Thursday, November 29, 2007

An attack from the Left on EcoDensity

EcoDensity won't cut house prices

Straight Issues By Pieta Woolley

Mayor Sam Sullivan and his NPA colleagues want to bring densification to more neighbourhoods. Pieta Woolley photo.
Mayor Sam Sullivan and his NPA colleagues want to bring densification to more neighbourhoods. Pieta Woolley photo.

Real-estate agent Richard Morrison, who specialized in investment properties, thinks the city's EcoDensity initiative is a great way to keep property values from skyrocketing in Vancouver. He just sold a single-family home, worth nearly a million dollars, to an investor, who then tore it down and built eight 1,000-square-foot units that will sell for between $400,000 and $500,000.
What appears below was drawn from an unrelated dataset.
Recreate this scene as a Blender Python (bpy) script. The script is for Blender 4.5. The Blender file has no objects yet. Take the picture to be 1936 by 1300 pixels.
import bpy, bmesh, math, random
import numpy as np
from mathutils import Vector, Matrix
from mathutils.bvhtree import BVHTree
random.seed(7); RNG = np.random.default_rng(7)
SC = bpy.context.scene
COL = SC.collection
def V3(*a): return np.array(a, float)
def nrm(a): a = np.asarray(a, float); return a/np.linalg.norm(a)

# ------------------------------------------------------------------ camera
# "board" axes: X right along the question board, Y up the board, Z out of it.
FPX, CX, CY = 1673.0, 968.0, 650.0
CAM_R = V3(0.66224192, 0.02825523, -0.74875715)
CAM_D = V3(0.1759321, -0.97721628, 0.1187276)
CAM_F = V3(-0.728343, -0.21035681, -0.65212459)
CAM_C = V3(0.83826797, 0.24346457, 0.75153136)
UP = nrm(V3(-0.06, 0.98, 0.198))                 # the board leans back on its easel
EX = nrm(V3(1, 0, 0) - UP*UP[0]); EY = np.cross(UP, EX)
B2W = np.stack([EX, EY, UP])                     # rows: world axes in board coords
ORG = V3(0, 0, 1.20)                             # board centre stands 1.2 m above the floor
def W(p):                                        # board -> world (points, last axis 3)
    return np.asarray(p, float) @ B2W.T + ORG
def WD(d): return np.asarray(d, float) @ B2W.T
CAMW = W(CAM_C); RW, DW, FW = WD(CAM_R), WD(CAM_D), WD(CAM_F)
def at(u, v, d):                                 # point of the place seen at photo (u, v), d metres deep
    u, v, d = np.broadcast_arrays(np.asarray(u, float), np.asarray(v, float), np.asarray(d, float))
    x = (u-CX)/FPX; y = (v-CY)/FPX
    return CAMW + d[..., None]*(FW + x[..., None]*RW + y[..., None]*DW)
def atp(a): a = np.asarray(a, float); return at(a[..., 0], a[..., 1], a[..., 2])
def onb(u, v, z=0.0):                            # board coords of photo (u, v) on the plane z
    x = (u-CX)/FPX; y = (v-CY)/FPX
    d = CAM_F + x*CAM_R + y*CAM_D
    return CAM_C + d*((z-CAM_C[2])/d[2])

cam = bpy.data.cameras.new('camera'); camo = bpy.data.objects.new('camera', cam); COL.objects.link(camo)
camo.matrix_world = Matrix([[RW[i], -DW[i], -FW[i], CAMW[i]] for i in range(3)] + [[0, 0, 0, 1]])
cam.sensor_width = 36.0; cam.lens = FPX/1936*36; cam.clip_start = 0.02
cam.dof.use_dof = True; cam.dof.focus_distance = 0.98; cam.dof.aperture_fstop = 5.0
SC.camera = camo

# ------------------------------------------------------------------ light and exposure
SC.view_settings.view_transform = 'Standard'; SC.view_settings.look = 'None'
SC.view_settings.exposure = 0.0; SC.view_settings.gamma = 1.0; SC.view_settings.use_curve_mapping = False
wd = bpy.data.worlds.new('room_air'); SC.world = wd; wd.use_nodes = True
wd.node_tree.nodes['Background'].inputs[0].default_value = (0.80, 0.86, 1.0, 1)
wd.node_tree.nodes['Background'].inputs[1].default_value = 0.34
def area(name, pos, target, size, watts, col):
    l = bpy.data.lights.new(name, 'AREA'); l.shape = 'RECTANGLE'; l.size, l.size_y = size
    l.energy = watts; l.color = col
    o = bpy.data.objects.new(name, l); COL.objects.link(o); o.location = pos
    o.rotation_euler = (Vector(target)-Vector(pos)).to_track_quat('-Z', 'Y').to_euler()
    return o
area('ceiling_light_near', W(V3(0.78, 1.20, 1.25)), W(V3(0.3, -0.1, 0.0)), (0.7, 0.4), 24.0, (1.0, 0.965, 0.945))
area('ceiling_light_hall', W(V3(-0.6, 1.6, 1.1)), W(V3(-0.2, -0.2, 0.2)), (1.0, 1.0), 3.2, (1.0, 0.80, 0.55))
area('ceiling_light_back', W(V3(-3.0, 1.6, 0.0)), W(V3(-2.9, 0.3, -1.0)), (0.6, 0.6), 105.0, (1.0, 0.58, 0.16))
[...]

"Way more density is the only way I see a softening of the market," Morrison told the Georgia Straight on November 27. "$450,000 is very affordable. Much more than buying an average home in that neighbourhood for $800,000."

The problem is that $450,000 is still double what the average Vancouver family can afford if the home doesn't have a secondary suite. With a median household income of about $56,200, according to Statistics Canada, most families max out at a $300,000 mortgage if they pay 30 percent of their incomes over a 25-year term.

According to www.mls.ca/ , $300,000 will still buy a two-bedroom condo in some parts of East Vancouver. It will also buy a three-bedroom townhouse or a small, single-family home in Maple Ridge–a long commute and the opposite of EcoDensity's goal.

At City Hall on November 27, Vancouver's director of planning, Brent Toderian, told councillors that EcoDensity won't provide housing that meets average incomes. He said that the initiative is really about keeping the market softer than it would be with less density.

"I don't think we could affect [housing] supply to the point that prices would go down," said Toderian. "Especially at the mid level."

Toderian was presenting his department's draft charter and draft initial actions on EcoDensity. It's the mayor-driven "acknowledgement that high quality and strategically located density can make Vancouver more sustainable, livable and affordable", according to www.vancouver-ecodensity.ca/ .

EcoDensity has been billed as supplying more housing through densification–laneway homes, condos on top of stores, rezoning sprawling house-oriented neighbourhoods to accommodate low-rise apartments–and prices would drop into the affordable zone.

Vision Vancouver councillors Heather Deal and Tim Stevenson slammed Toderian's draft for leaving out true affordability. Deal said EcoDensity, in this report, is no different from green bonuses for developers. Stevenson wanted to know if his "ordinary kids with ordinary jobs" will be able to afford to live in the city.

"What is ordinary may change in the future," Toderian responded.

Vancouver's developers have, in fact, been densifying Vancouver swifter than the population has grown for 15 years. And, instead of prices dropping, they've soared since 1991.

Morrison told the Straight that the rush to buy condos in Coal Harbour and Yaletown is fuelled by investors, rather than folks seeking out a primary residence. He would like to know who owns the condos downtown, and who is living in them. No one seems to know.

Vancouver senior planner Rob Whitlock told the Straight his department plans to study that as part of a rental survey in 2008-09.

"Empty housing stock is very difficult to estimate," he said. "BC Stats has previously undertaken some analysis based on hydro usage, which indicated that four percent of all downtown apartments were identified as unoccupied in 2003, with eight to nine percent of condo apartments included in that number." In addition, he said, the 2001 census found that 2,600 downtown apartments were unoccupied.

Whitlock defended the idea that building more homes leads to a softer market, if not affordability. "If the number of units had not occurred, housing prices in the city generally would have escalated at an even faster rate," he said, echoing the EcoDensity draft report. "The more difficult objective for EcoDensity will be addressing housing costs for those with lower incomes, working poor, families, and others who are unable to compete in the current market."

As Deal pointed out, there's nothing in the report that requires affordability. EcoDensity has gone on to another round of public consultation, and will be back before council February 24, 2008.